Big blue pipes have been buried underground to form what will soon be a new pipeline extending from the district’s main pump. The pipeline will expand an older, smaller channel that has started to fall apart, according to Peter Rietkerk, the district’s general manager.
“We’re hoping to provide service to lands we formerly served in the past and to pursue other transfers,” Rietkerk said.
When completed, the pipeline will extend from the main pump on Highway 33 down Elfers Road and south on Ward Avenue, totaling about 2 miles. The pipeline will end at the Delta-Mendota Canal, so the water supply the district sends through those pipes will eventually become part of a conduit to which other districts along the canal will have easy access.
The action comes during a water crisis for many farmers and water districts in and around Patterson and the western Central Valley.
The United States Bureau of Reclamation’s Central Valley Project controls how much water pumped from the Sacramento-San Joaquin Delta some districts get each year. The Del Puerto Water District, for instance, will receive only 25 percent of its contracted surface water allocation this year, which is up from a 5 percent estimate given earlier this year.
“We’ve had a number of drought years. Allocation has been low in terms of federal water that the districts have been able to receive. Districts are hurting,” Rietkerk said.
That’s why districts like Del Puerto have had to rely on other districts to sell them water from their more abundant and less restricted supplies.
Rietkerk and PID don’t have the problems that result from federal control over water allocation. The district has pre-1914 water rights to draw surface water from the San Joaquin River — it doesn’t have to rely on the federal government to dole out its supply.
Del Puerto, on the other hand, is limited by its more junior water rights, as well as by federal restrictions that stem from the 1973 Endangered Species Act, which mandates that certain plants and animals must be protected. The decline of salmon and the protected Delta smelt, for instance, has been attributed to water exported from the Delta — water which then goes to the Bay Area and down the Delta-Mendota Canal.

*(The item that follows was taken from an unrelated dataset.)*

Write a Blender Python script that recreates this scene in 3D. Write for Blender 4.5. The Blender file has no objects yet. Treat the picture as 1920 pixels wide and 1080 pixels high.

And that has led to restrictions on pumping to irrigation districts that need water, like Del Puerto.
“I’m glad to see the blue pipe going in,” said Bill Harrison, Del Puerto’s longtime general manager.
His district has bought water from PID and others in the past, and with the pipe improvements, the future looks a bit more promising.
“We’re hopeful that with some of their abilities, we’ll end up with a water supply from our good neighbors,” he said.